■ Description of the task: Produce an exact transcription of the listing below, omitting the pictures.

■ Data segment:
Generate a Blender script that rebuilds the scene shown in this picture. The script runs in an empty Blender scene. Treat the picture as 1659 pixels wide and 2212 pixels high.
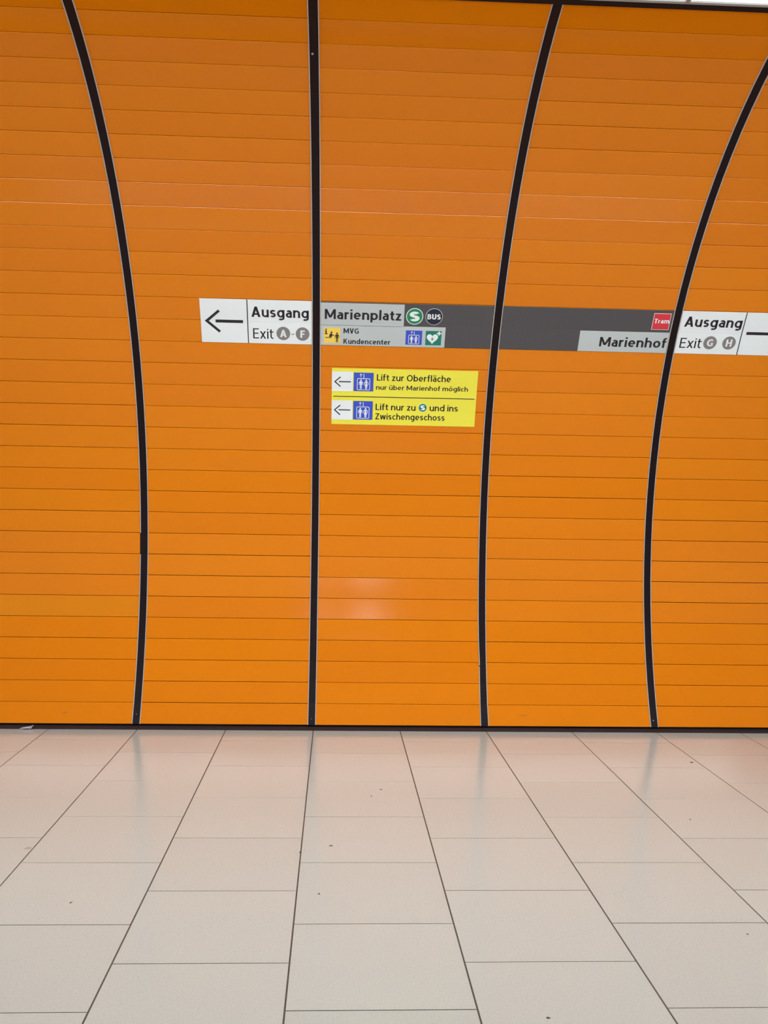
import bpy, bmesh, math, random
from mathutils import Matrix, Vector
random.seed(7)
C = bpy.context.scene.collection
S = bpy.context.scene

# ------------------------------------------------------------------ camera
CAM_H = 1.5707
YAW, PITCH, ROLL = 0.04451, -0.05904, 0.01669
F_PX, SHX, SHY = 2032.14, 14.02, 101.24            # in a 1659 x 2212 frame
cam_d = bpy.data.cameras.new('camera')
cam = bpy.data.objects.new('camera', cam_d)
C.objects.link(cam)
S.camera = cam
cam_d.sensor_fit = 'VERTICAL'
cam_d.sensor_height = 24.0
cam_d.lens = F_PX / 2212 * 24.0
cam_d.shift_x = SHX / 2212
cam_d.shift_y = SHY / 2212
cam_d.clip_start = 0.05
fwd = Vector((math.sin(YAW)*math.cos(PITCH), math.cos(YAW)*math.cos(PITCH), math.sin(PITCH)))
rt0 = Vector((math.cos(YAW), -math.sin(YAW), 0))
up0 = rt0.cross(fwd)
rt = rt0*math.cos(ROLL) + up0*math.sin(ROLL)
up = -rt0*math.sin(ROLL) + up0*math.cos(ROLL)
cam.matrix_world = Matrix(((rt.x, up.x, -fwd.x, 0), (rt.y, up.y, -fwd.y, 0), (rt.z, up.z, -fwd.z, CAM_H), (0, 0, 0, 1)))

# ------------------------------------------------------------------ world, light, exposure
world = bpy.data.worlds.new('world')
S.world = world
world.use_nodes = True
bg = world.node_tree.nodes['Background']
bg.inputs[0].default_value = (0.86, 0.90, 1.0, 1)
bg.inputs[1].default_value = 0.40
S.view_settings.view_transform = 'Standard'
S.view_settings.look = 'None'
S.view_settings.gamma = 1.0
S.view_settings.use_curve_mapping = False
S.view_settings.exposure = 0.10
CEIL_EMIT = 1.3      # backlit white ceiling boards
LAMP_EMIT = 40.0     # the long lamp line in the ceiling

# ------------------------------------------------------------------ materials
def lin(r, g, b):
    f = lambda c: (c/255/12.92) if c/255 <= 0.04045 else ((c/255+0.055)/1.055)**2.4
    return (f(r), f(g), f(b), 1)

def mat(name, col, rough=0.5, spec=0.5, metal=0.0, emit=None, strength=0.0):
    m = bpy.data.materials.new(name)
    m.use_nodes = True
    b = m.node_tree.nodes['Principled BSDF']
    b.inputs['Base Color'].default_value = col
    b.inputs['Roughness'].default_value = rough
    b.inputs['Specular IOR Level'].default_value = spec
    b.inputs['Metallic'].default_value = metal
    if emit:
        b.inputs['Emission Color'].default_value = emit
        b.inputs['Emission Strength'].default_value = strength
    return m

def nn(m, kind, **kw):
    n = m.node_tree.nodes.new(kind)
    for k, v in kw.items():
        setattr(n, k, v)
    return n

def noise(m, scale, detail=3.0, coord='Object', stretch=None):
    tc = nn(m, 'ShaderNodeTexCoord')
    n = nn(m, 'ShaderNodeTexNoise')
    n.inputs['Scale'].default_value = scale
    n.inputs['Detail'].default_value = detail
    src = tc.outputs[coord]
    if stretch:
        mp = nn(m, 'ShaderNodeMapping')
        mp.inputs['Scale'].default_value = stretch
        m.node_tree.links.new(src, mp.inputs['Vector'])
        src = mp.outputs['Vector']
    m.node_tree.links.new(src, n.inputs['Vector'])
    return n

def ramp(m, src, stops):
    r = nn(m, 'ShaderNodeValToRGB')
    e = r.color_ramp.elements
    while len(e) < len(stops):
        e.new(0.5)
    for el, (p, c) in zip(e, stops):
        el.position = p
        el.color = c
    m.node_tree.links.new(src, r.inputs['Fac'])
    return r

def bsdf(m):
    return m.node_tree.nodes['Principled BSDF']

def enamel(name, base):
    """glossy vitreous enamel, each panel a touch different, faint grime mottling"""
    m = mat(name, base, 0.13, 0.34)
    L = m.node_tree.links
    oi = nn(m, 'ShaderNodeObjectInfo')
    nz = noise(m, 2.2, 3.0)
    hsv = nn(m, 'ShaderNodeHueSaturation')
    hsv.inputs['Color'].default_value = base
    ma = nn(m, 'ShaderNodeMapRange')
    ma.inputs['To Min'].default_value = 0.986
    ma.inputs['To Max'].default_value = 1.014
    L.new(oi.outputs['Random'], ma.inputs['Value'])
    mb = nn(m, 'ShaderNodeMapRange')
    mb.inputs['From Min'].default_value = 0.3
    mb.inputs['From Max'].default_value = 0.7
    mb.inputs['To Min'].default_value = 0.99
    mb.inputs['To Max'].default_value = 1.01
    L.new(nz.outputs['Fac'], mb.inputs['Value'])
    mul = nn(m, 'ShaderNodeMath', operation='MULTIPLY')
    L.new(ma.outputs[0], mul.inputs[0])
    L.new(mb.outputs[0], mul.inputs[1])
    L.new(mul.outputs[0], hsv.inputs['Value'])
    mh = nn(m, 'ShaderNodeMapRange')
    mh.inputs['To Min'].default_value = 0.4990
    mh.inputs['To Max'].default_value = 0.5010
    L.new(oi.outputs['Random'], mh.inputs['Value'])
    L.new(mh.outputs[0], hsv.inputs['Hue'])
    L.new(hsv.outputs[0], bsdf(m).inputs['Base Color'])
    return m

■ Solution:
Generate a Blender script that rebuilds the scene shown in this picture. The script runs in an empty Blender scene. Treat the picture as 1659 pixels wide and 2212 pixels high.
import bpy, bmesh, math, random
from mathutils import Matrix, Vector
random.seed(7)
C = bpy.context.scene.collection
S = bpy.context.scene

# ------------------------------------------------------------------ camera
CAM_H = 1.5707
YAW, PITCH, ROLL = 0.04451, -0.05904, 0.01669
F_PX, SHX, SHY = 2032.14, 14.02, 101.24            # in a 1659 x 2212 frame
cam_d = bpy.data.cameras.new('camera')
cam = bpy.data.objects.new('camera', cam_d)
C.objects.link(cam)
S.camera = cam
cam_d.sensor_fit = 'VERTICAL'
cam_d.sensor_height = 24.0
cam_d.lens = F_PX / 2212 * 24.0
cam_d.shift_x = SHX / 2212
cam_d.shift_y = SHY / 2212
cam_d.clip_start = 0.05
fwd = Vector((math.sin(YAW)*math.cos(PITCH), math.cos(YAW)*math.cos(PITCH), math.sin(PITCH)))
rt0 = Vector((math.cos(YAW), -math.sin(YAW), 0))
up0 = rt0.cross(fwd)
rt = rt0*math.cos(ROLL) + up0*math.sin(ROLL)
up = -rt0*math.sin(ROLL) + up0*math.cos(ROLL)
cam.matrix_world = Matrix(((rt.x, up.x, -fwd.x, 0), (rt.y, up.y, -fwd.y, 0), (rt.z, up.z, -fwd.z, CAM_H), (0, 0, 0, 1)))

# ------------------------------------------------------------------ world, light, exposure
world = bpy.data.worlds.new('world')
S.world = world
world.use_nodes = True
bg = world.node_tree.nodes['Background']
bg.inputs[0].default_value = (0.86, 0.90, 1.0, 1)
bg.inputs[1].default_value = 0.40
S.view_settings.view_transform = 'Standard'
S.view_settings.look = 'None'
S.view_settings.gamma = 1.0
S.view_settings.use_curve_mapping = False
S.view_settings.exposure = 0.10
CEIL_EMIT = 1.3      # backlit white ceiling boards
LAMP_EMIT = 40.0     # the long lamp line in the ceiling

# ------------------------------------------------------------------ materials
def lin(r, g, b):
    f = lambda c: (c/255/12.92) if c/255 <= 0.04045 else ((c/255+0.055)/1.055)**2.4
    return (f(r), f(g), f(b), 1)

def mat(name, col, rough=0.5, spec=0.5, metal=0.0, emit=None, strength=0.0):
    m = bpy.data.materials.new(name)
    m.use_nodes = True
    b = m.node_tree.nodes['Principled BSDF']
    b.inputs['Base Color'].default_value = col
    b.inputs['Roughness'].default_value = rough
    b.inputs['Specular IOR Level'].default_value = spec
    b.inputs['Metallic'].default_value = metal
    if emit:
        b.inputs['Emission Color'].default_value = emit
        b.inputs['Emission Strength'].default_value = strength
    return m

def nn(m, kind, **kw):
    n = m.node_tree.nodes.new(kind)
    for k, v in kw.items():
        setattr(n, k, v)
    return n

def noise(m, scale, detail=3.0, coord='Object', stretch=None):
    tc = nn(m, 'ShaderNodeTexCoord')
    n = nn(m, 'ShaderNodeTexNoise')
    n.inputs['Scale'].default_value = scale
    n.inputs['Detail'].default_value = detail
    src = tc.outputs[coord]
    if stretch:
        mp = nn(m, 'ShaderNodeMapping')
        mp.inputs['Scale'].default_value = stretch
        m.node_tree.links.new(src, mp.inputs['Vector'])
        src = mp.outputs['Vector']
    m.node_tree.links.new(src, n.inputs['Vector'])
    return n

def ramp(m, src, stops):
    r = nn(m, 'ShaderNodeValToRGB')
    e = r.color_ramp.elements
    while len(e) < len(stops):
        e.new(0.5)
    for el, (p, c) in zip(e, stops):
        el.position = p
        el.color = c
    m.node_tree.links.new(src, r.inputs['Fac'])
    return r

def bsdf(m):
    return m.node_tree.nodes['Principled BSDF']

def enamel(name, base):
    """glossy vitreous enamel, each panel a touch different, faint grime mottling"""
    m = mat(name, base, 0.13, 0.34)
    L = m.node_tree.links
    oi = nn(m, 'ShaderNodeObjectInfo')
    nz = noise(m, 2.2, 3.0)
    hsv = nn(m, 'ShaderNodeHueSaturation')
    hsv.inputs['Color'].default_value = base
    ma = nn(m, 'ShaderNodeMapRange')
    ma.inputs['To Min'].default_value = 0.986
    ma.inputs['To Max'].default_value = 1.014
    L.new(oi.outputs['Random'], ma.inputs['Value'])
    mb = nn(m, 'ShaderNodeMapRange')
    mb.inputs['From Min'].default_value = 0.3
    mb.inputs['From Max'].default_value = 0.7
    mb.inputs['To Min'].default_value = 0.99
    mb.inputs['To Max'].default_value = 1.01
    L.new(nz.outputs['Fac'], mb.inputs['Value'])
    mul = nn(m, 'ShaderNodeMath', operation='MULTIPLY')
    L.new(ma.outputs[0], mul.inputs[0])
    L.new(mb.outputs[0], mul.inputs[1])
    L.new(mul.outputs[0], hsv.inputs['Value'])
    mh = nn(m, 'ShaderNodeMapRange')
    mh.inputs['To Min'].default_value = 0.4990
    mh.inputs['To Max'].default_value = 0.5010
    L.new(oi.outputs['Random'], mh.inputs['Value'])
    L.new(mh.outputs[0], hsv.inputs['Hue'])
    L.new(hsv.outputs[0], bsdf(m).inputs['Base Color'])
    return m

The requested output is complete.